| Written request |
Start at the line containing "What Blender Python" and stop at the line containing "F = 1442.0;"; copy those lines exactly, both ends included, and no others.

"""

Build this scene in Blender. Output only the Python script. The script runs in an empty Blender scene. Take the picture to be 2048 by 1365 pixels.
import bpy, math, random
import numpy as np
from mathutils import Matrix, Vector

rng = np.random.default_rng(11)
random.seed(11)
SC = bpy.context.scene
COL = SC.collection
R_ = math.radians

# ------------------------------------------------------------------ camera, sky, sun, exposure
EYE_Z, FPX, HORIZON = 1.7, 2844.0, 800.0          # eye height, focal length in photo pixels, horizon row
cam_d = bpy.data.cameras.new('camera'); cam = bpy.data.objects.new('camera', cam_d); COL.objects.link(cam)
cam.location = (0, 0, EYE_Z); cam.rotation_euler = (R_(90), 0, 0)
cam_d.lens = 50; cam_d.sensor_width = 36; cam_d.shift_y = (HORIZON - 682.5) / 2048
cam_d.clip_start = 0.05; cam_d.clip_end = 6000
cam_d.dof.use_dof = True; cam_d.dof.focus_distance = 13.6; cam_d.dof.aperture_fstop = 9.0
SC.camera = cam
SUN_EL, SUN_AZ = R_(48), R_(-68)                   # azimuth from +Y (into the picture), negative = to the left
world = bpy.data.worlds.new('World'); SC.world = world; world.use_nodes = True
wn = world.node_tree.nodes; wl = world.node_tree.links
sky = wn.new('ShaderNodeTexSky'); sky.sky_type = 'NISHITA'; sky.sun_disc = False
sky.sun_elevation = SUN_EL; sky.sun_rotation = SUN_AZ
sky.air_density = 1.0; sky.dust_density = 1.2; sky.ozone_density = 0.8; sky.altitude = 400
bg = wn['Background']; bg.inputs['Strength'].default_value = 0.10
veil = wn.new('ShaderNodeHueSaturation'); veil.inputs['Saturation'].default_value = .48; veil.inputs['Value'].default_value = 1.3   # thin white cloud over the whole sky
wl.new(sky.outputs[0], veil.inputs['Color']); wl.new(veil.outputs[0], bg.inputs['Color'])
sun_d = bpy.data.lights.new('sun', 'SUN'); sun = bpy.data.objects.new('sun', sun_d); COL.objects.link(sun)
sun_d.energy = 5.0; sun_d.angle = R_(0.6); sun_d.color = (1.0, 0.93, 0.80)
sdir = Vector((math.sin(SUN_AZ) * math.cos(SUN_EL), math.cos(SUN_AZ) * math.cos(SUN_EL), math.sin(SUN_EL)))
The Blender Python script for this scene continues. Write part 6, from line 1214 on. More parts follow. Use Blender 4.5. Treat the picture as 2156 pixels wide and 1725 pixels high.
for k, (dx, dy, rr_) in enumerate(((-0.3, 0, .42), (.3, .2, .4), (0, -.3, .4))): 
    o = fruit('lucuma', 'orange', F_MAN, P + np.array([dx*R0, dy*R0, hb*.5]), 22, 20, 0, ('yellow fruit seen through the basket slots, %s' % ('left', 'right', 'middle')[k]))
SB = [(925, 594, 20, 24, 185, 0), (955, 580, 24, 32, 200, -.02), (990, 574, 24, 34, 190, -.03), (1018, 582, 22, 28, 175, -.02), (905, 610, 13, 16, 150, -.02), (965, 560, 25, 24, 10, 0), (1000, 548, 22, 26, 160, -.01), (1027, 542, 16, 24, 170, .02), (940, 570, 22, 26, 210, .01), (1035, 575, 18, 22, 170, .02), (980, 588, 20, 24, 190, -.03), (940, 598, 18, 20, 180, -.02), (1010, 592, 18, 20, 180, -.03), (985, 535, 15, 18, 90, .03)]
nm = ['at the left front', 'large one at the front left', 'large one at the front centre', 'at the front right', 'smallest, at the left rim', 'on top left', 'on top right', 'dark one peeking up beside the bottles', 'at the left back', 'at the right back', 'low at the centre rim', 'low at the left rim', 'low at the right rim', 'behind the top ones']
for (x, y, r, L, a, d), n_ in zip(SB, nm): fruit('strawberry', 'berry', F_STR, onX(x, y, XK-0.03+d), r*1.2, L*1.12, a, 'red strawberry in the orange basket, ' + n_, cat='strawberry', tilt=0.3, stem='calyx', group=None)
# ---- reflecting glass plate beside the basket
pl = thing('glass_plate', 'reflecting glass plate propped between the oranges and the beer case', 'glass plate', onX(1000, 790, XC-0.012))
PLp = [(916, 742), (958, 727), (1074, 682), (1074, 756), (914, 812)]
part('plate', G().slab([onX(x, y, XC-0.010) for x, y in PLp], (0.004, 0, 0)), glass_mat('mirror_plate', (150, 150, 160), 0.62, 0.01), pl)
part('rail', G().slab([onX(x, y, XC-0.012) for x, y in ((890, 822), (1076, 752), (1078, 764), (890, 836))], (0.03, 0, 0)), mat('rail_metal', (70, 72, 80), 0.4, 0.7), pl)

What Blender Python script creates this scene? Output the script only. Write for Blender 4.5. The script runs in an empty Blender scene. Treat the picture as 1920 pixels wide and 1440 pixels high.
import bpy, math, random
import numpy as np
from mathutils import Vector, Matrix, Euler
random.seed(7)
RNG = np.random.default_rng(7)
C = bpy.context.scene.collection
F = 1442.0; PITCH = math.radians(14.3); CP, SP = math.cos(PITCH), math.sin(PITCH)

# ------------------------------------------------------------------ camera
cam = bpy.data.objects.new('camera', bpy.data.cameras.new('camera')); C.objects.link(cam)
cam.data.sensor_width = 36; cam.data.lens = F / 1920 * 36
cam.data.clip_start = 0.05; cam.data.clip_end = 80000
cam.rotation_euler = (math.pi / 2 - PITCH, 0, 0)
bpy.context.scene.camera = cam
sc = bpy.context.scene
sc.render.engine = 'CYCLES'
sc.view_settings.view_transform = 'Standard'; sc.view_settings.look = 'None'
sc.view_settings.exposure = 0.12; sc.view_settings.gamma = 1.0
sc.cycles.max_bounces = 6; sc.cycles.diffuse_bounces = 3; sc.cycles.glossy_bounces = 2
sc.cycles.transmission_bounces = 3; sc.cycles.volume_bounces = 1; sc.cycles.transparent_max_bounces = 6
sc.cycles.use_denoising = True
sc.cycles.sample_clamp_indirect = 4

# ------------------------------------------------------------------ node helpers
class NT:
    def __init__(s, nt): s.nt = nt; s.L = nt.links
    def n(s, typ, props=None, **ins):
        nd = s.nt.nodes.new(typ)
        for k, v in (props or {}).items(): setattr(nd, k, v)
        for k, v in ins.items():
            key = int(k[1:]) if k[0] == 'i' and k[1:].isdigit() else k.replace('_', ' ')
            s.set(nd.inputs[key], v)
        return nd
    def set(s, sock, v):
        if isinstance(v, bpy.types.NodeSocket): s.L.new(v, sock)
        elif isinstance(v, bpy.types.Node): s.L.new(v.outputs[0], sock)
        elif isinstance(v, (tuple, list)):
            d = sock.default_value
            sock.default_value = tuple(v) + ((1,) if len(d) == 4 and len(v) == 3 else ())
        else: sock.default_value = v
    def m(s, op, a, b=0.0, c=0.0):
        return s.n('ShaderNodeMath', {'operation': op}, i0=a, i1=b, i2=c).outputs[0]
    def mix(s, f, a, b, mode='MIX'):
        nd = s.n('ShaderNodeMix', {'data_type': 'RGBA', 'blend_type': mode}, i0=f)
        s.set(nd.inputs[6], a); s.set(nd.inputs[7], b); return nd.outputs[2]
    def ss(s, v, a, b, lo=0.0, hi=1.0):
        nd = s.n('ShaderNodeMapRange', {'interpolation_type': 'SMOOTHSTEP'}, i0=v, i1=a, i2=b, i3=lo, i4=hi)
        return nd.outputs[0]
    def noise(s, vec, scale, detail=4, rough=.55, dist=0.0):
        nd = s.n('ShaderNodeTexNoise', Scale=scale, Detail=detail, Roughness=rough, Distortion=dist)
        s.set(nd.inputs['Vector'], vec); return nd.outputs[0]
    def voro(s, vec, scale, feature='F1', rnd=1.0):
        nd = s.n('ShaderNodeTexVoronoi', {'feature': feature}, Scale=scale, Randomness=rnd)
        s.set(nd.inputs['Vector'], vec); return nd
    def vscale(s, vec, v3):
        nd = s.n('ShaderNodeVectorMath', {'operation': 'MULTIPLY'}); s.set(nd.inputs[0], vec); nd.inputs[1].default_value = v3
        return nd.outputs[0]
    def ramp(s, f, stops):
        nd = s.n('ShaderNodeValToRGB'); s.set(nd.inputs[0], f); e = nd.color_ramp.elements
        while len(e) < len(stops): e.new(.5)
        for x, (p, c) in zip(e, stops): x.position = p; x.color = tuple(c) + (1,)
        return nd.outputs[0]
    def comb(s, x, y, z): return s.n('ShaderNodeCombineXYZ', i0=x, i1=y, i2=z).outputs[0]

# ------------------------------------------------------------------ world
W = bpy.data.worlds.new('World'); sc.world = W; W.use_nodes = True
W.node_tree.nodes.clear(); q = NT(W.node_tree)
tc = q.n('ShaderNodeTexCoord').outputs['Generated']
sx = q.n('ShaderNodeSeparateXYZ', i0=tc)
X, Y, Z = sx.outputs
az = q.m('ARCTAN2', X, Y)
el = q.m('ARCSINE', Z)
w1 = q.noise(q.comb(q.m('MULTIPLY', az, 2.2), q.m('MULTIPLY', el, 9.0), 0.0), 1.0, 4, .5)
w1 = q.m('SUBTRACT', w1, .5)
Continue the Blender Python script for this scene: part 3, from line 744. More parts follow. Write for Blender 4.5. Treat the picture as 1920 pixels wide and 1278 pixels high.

"""

| Result for this task |
What Blender Python script creates this scene? Output the script only. Write for Blender 4.5. The script runs in an empty Blender scene. Treat the picture as 1920 pixels wide and 1440 pixels high.
import bpy, math, random
import numpy as np
from mathutils import Vector, Matrix, Euler
random.seed(7)
RNG = np.random.default_rng(7)
C = bpy.context.scene.collection
F = 1442.0; PITCH = math.radians(14.3); CP, SP = math.cos(PITCH), math.sin(PITCH)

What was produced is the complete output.